Mais surtout, nous faisons évoluer nos formations que nous dispensons tout au long de l’année aux agents de la fonction publique luxembourgeoise, par le biais de cours en ligne. Il s’agit de cours d’initiation aux problématiques liées à l’accessibilité numérique et, dans ce cadre, nous évoquons les référentiels qui servent de base aux évaluations des sites et applications du service public.

L’évolution des référentiels d’accessibilité est stratégique pour que les nouveaux moyens d’information et de communication restent accessibles au fur et à mesure des évolutions technologiques. Comment le SIP veille-t-il à l’évolution technique du RAAM, du RAPDF et du RAWeb ?

A.V. et D.N – Nous faisons partie intégrante de différents comités normatifs européens ou internationaux, en particulier le comité CEN/CENELEC/ETSI JTB eAccessibility, chargé de faire évoluer la norme européenne, qui doit produire une nouvelle version de cette norme en 2026 pour répondre aux exigences de l’Acte Européen sur l’Accessibilité (EAA).

Nous sommes également impliqués dans la Mobile Accessibility Task Force du W3C, qui fait partie de l’Accessibility Guidelines Working Group (AGWG) de la Web Accessibility Initiative (WAI), qui va produire un guide d’application de WCAG pour les applications mobiles natives.

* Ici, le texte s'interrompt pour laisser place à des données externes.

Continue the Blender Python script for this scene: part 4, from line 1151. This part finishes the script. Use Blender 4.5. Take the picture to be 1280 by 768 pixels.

Nous sommes enfin actifs au sein du groupe relatif à la traduction française de WCAG 2.2. Cela nous permet de garder un œil sur les évolutions nécessaires dont doivent bénéficier nos référentiels.

Tout cela, combiné à une veille technologique régulière et la réalisation d’audits simplifiés dans le cadre du monitoring de la « Web Accessibility Directive », nous permet de maintenir à jour nos connaissances.

Le SIP récolte-t-il des retours utilisateurs à propos des référentiels ? Si oui, pourquoi et comment ? Comment ces retours sont-ils ensuite qualifiés et traités ?

A.V. et D.N – Nous interagissons avec de nombreuses administrations, essentiellement au sujet de critères figurant dans le RGAA et, depuis, dans le RAWeb. Plusieurs pays européens, dont la Pologne dernièrement, nous ont adressé leurs compliments pour le travail effectué sur le RAAM.

Tous les retours utilisateurs sont les bienvenus. Ceux-ci peuvent notamment être faits via des « issues » sur nos dépôts GitHub, dont celui dédié au RAWeb.

Nous traitons les retours en interne au fil de l’eau dans la mesure du possible. Si le problème remonté est complexe, son traitement devra être planifié et fera partie d’une mise à jour majeure future.

Outre l’élaboration de référentiels, quelles sont les autres actions menées par le SIP en faveur de l’accessibilité numérique ?

A.V. et D.N – Ainsi que nous l’avons dit en guise de présentation, nous mettons l’accent sur la sensibilisation, notamment grâce aux formations que nous proposons aux agents du service public. Mais pas seulement.

Depuis un an, nous faisons vivre une section éditoriale qui, aux côtés des témoignages de professionnels et d’acteurs du monde du handicap, fait le point sur certains thèmes saillants : l’insuffisance des déclarations d’accessibilité aujourd’hui publiées ; un tour des portails publics qui proposent des PDF majoritairement inaccessibles.

Mais surtout, nous publions chaque année un bilan de l’accessibilité : c’est une synthèse de tous les audits menés (audits complets, audits simplifiés, audits d’applications mobiles) et qui donne lieu, notamment, à un classement.

C’est la deuxième année que nous le publions, et il a un impact. Les administrations le suivent avec attention, certains jouent à être dans le top 5 et désormais c’est même un argument commercial utilisé par certaines agences de développement web pour communiquer leur savoir-faire en la matière.

Quels objectifs le SIP se fixe-t-il en 2024 pour continuer à faire progresser l’accessibilité numérique dans le Grand-Duché ?

A.V. et D.N – En premier lieu, nous avons prévu une mise à jour du RAAM afin de prendre en compte les retours utilisateurs, de préciser certains concepts, et de suivre les évolutions des technologies d’assistance sur mobile.

Le contexte luxembourgeois étant multilingue, nous souhaitons mettre à disposition des contenus traduits en anglais sur notre site web. Via notre expérience de la traduction de WCAG 2.1 et 2.2 en français, nous savons qu’il s’agit d’un exercice complexe, qui peut prendre du temps.

Nous entendons ne pas en rester là et allons prochainement mettre en chantier un véritable observatoire de l’accessibilité numérique qui aura pour but de mettre davantage en lumière les audits – pas seulement ceux commandités ou réalisés par le SIP – ainsi que les initiatives en faveur d’une meilleure accessibilité.

Nous nous fixons comme objectif début 2025 pour une toute première version publique de ce tableau de bord qui présentera les principaux indicateurs de l’accessibilité numérique du secteur public au Luxembourg.